Teaching sustainability to an interdisciplinary course is enhanced with project-based learning. My experiences of interdisciplinary teaching have included both project-based learning experiences and traditional classroom activities. Using projects enables the instructor (or instructor team) to set the scope of the projects to require a range of disciplines to illustrate not only real-world projects, but also the value of other disciplines. I have found students will learn well from each other (even from disparate disciplines) if there is a project integrating their efforts. Sustainability projects come in many shapes and sizes but the need for a range of disciplines can nearly always be found. Finding ways to integrate engineers with natural scientists with social scientists is a challenge, but accomplishing it with a project-based experience has worked well for me.
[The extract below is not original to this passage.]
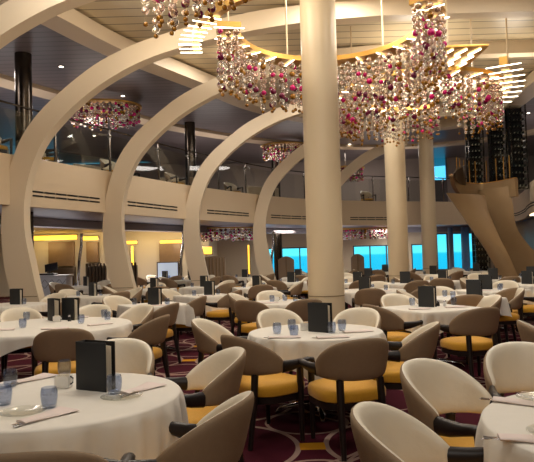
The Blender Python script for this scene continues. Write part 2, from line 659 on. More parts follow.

Establishing a common language and expectation level is essential for teaching sustainability to an interdisciplinary group. I have students from different disciplines and from different backgrounds will entre and have different thoughts on what is the expected workload, what is the expected quality of work, and how they communicate their thoughts. It is important to bring the entire class to a common ground and the key is communication from the instructors to set the course expectations. The instructors must role model working through communication and perspective differences. The instructors must make explicit the expectations and continuously reinforce them. And the instructors must work with students to prepare homework and project submittals to match a common structure that meshes the different disciplines and forces students to incorporate approaches and ideas from different disciplines.
Overall, I have found a key element to effective teaching of sustainability to an interdisciplinary group is to be extremely adaptive and adjust course content, teaching techniques, and expectations as the course progresses. I have rarely had to do this for a Civil Engineering course, even when offered for the first time. But I have had to do it for my interdisciplinary sustainability courses, even those that I have taught multiple times.